Additionally, an analysis by the Independent suggested that leaving the EU without a new free trade deal in place to govern the UK's future dealings with the bloc would cost goods exporters at least £4.5 billion (€5.21 billion) a year, underlining the importance of getting this right.

Making the right decision about the European single market

According to the IFS, the British government's choice regarding whether or not to pursue continued membership of the single market will have a considerable impact on how importers and exporters will hold up post-Brexit.

It noted that a goal of merely retaining "access to" the single market will be of limited use, as all World Trade Organization (WTO) countries already have this status, without seeing any benefits in terms of tariff elimination or reduced bureaucracy.
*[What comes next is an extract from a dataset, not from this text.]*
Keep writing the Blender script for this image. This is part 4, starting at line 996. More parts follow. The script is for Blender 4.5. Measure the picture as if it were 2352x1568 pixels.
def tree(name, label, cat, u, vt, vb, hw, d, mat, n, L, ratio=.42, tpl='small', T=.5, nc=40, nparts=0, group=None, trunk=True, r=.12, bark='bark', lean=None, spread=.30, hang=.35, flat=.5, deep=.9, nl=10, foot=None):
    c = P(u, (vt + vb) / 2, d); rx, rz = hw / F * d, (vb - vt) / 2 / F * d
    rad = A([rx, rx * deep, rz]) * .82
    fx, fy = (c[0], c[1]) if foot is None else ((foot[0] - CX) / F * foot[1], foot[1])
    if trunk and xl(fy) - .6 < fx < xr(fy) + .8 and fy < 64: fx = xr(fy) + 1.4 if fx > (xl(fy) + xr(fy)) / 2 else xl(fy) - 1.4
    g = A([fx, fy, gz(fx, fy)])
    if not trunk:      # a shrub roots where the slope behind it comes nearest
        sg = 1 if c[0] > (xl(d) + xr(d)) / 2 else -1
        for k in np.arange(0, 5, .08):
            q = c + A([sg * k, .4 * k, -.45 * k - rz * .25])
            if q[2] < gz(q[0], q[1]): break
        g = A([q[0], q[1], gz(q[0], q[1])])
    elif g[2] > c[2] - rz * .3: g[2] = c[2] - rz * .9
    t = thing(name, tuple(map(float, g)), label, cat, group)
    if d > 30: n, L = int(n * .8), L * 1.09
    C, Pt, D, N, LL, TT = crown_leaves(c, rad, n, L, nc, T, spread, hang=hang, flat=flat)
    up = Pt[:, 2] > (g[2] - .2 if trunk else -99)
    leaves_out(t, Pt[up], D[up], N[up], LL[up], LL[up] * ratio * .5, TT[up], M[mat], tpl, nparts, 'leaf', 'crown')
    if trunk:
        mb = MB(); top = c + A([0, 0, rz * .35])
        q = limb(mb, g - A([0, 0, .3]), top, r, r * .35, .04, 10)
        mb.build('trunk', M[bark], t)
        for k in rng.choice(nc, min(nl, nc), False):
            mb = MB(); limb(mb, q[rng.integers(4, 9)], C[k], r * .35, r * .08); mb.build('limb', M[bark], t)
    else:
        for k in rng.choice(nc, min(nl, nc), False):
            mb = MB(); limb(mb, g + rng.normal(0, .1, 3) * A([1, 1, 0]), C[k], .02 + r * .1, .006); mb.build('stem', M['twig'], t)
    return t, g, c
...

These advantages will continue to only be available to fully-fledged members - yet for the UK to pursue this, it may need to accept that it will be subject to future regulations designed in the EU without UK input, creating significant problems for the financial services sector in particular.

Overall, it was estimated that single market membership could be worth four per cent of the country's GDP relative to reliance on WTO terms, with an FTA in lieu of single market membership likely to have an economic impact somewhere short of this total.

Report author Ian Mitchell, research associate at the IFS, said: "From an economic point of view we still face some very big choices indeed in terms of our future relationship with the EU."